Tra il 2013 e il 2015, le aliquote delle accise sulla birra in Italia sono aumentate del 119%, ma il gettito fiscale è aumentato solo del 4%. Assobirra ha una proposta per generare 2800 posti di lavoro.
Torniamo a parlare del mondo della birra, e dei cambiamenti che ha registrato anche a causa dell’aumento delle accise. L’Italia e la sua fiscalità sulla birra sono un’anomalia in Europa, così come del resto in molti altri settori. La pressione è la più alta, e la birra è l’unica bevanda alcolica da pasto ad essere tassata, più dei superalcolici. Difficile però aumentare i prezzi, così non si è più investito in occupazione e i consumatori, a volte, tendono a spostarsi su prodotti di fascia medio-bassa.

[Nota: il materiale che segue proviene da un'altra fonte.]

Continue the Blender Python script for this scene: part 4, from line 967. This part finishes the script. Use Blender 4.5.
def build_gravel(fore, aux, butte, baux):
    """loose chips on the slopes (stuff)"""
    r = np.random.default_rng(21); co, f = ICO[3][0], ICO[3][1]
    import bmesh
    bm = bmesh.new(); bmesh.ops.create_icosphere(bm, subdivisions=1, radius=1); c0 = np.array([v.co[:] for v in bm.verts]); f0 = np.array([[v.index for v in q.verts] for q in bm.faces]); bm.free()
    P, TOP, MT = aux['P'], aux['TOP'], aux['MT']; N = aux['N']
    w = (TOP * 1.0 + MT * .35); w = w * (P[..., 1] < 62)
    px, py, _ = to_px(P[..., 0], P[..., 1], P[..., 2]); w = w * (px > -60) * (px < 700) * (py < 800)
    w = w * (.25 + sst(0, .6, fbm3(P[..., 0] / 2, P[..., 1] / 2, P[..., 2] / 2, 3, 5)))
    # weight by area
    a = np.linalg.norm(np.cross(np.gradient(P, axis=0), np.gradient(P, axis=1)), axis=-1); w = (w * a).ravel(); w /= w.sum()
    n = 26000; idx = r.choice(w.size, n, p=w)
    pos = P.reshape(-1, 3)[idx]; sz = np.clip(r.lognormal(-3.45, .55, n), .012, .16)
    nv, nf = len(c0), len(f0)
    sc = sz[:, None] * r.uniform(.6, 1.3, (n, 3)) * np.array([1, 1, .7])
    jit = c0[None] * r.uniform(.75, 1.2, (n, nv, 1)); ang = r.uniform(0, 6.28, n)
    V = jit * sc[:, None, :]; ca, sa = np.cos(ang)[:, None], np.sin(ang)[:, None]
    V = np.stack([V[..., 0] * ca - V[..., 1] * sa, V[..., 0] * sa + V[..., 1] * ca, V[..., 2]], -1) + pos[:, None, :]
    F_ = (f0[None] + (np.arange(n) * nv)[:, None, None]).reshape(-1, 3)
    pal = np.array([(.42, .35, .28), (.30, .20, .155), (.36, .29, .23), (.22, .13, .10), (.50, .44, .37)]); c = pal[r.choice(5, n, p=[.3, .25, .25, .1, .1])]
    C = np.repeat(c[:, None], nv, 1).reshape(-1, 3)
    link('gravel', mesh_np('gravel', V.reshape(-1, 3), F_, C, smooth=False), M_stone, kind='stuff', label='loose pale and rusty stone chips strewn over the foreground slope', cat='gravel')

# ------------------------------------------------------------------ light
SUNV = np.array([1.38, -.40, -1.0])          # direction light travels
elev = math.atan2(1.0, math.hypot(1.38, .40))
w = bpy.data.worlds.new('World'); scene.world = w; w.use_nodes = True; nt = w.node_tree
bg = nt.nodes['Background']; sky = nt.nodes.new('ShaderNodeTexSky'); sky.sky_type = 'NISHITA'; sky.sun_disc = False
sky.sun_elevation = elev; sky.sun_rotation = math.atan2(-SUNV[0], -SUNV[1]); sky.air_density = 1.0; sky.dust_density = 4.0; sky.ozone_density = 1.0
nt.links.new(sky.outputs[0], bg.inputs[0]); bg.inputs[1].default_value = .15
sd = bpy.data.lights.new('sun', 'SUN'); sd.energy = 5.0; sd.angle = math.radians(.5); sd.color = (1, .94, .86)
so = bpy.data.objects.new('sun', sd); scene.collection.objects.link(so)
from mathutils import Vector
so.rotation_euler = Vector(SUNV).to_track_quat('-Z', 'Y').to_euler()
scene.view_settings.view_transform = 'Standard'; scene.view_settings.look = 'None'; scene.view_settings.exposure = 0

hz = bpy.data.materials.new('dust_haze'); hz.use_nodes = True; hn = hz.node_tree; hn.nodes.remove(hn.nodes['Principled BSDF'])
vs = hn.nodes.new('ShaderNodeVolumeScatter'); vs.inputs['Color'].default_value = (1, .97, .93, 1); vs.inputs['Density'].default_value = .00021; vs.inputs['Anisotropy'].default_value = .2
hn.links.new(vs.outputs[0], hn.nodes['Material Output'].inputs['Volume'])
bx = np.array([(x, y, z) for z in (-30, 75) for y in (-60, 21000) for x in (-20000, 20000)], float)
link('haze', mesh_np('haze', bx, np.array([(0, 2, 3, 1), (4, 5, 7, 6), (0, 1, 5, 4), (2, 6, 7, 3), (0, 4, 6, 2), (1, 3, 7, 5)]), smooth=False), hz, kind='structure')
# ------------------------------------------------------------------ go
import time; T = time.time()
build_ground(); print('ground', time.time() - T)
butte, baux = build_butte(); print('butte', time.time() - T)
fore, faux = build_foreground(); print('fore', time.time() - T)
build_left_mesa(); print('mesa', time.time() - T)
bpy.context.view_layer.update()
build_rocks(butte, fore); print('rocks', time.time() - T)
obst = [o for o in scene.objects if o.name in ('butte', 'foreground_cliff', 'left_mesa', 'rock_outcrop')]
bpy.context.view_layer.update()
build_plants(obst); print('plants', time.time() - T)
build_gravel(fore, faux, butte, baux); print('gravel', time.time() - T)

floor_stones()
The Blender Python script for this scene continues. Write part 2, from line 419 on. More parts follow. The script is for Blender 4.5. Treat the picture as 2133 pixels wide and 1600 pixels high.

Nonostante qualche buon dato sull’artigianale, nel 2014 i consumi di birra non hanno subito rialzi particolari, anche perché spesso il consumatore preferisce bere birra a casa. In Spagna e Germania, dove le accise sono più basse, il mercato e il settore sono in fermento, con 2800 posti di lavoro disponibili e ben 200 nuove realtà aziendali. In Italia consumiamo, pro capite, 29,2 litri di birra ogni anno, confermandoci all’ultimo posto per consumi in Europa. La classifica è guidata da Repubblica Ceca, Germania, Austria, Irlanda.
Interessante poi notare, secondo una ricerca di Ref Ricerche, che le aziende produttrici di birra hanno solamente assorbito gli aumenti delle accise, senza riuscire a riportarli poi sulla vendita. Pensate che su un aumento di prezzo dovuto all’aumento delle accise del 10%, l’aumento reale è solo del 3%, dato che le aziende hanno poi contenuto costi di produzione e investimenti. Così però la competitività cala, e per il 76,5% delle aziende italiane, gli aumenti delle accise e la pressione fiscale sono il primo limite a costruire veri e propri investimenti per i prossimi anni. Insomma, benvenuti in Italia!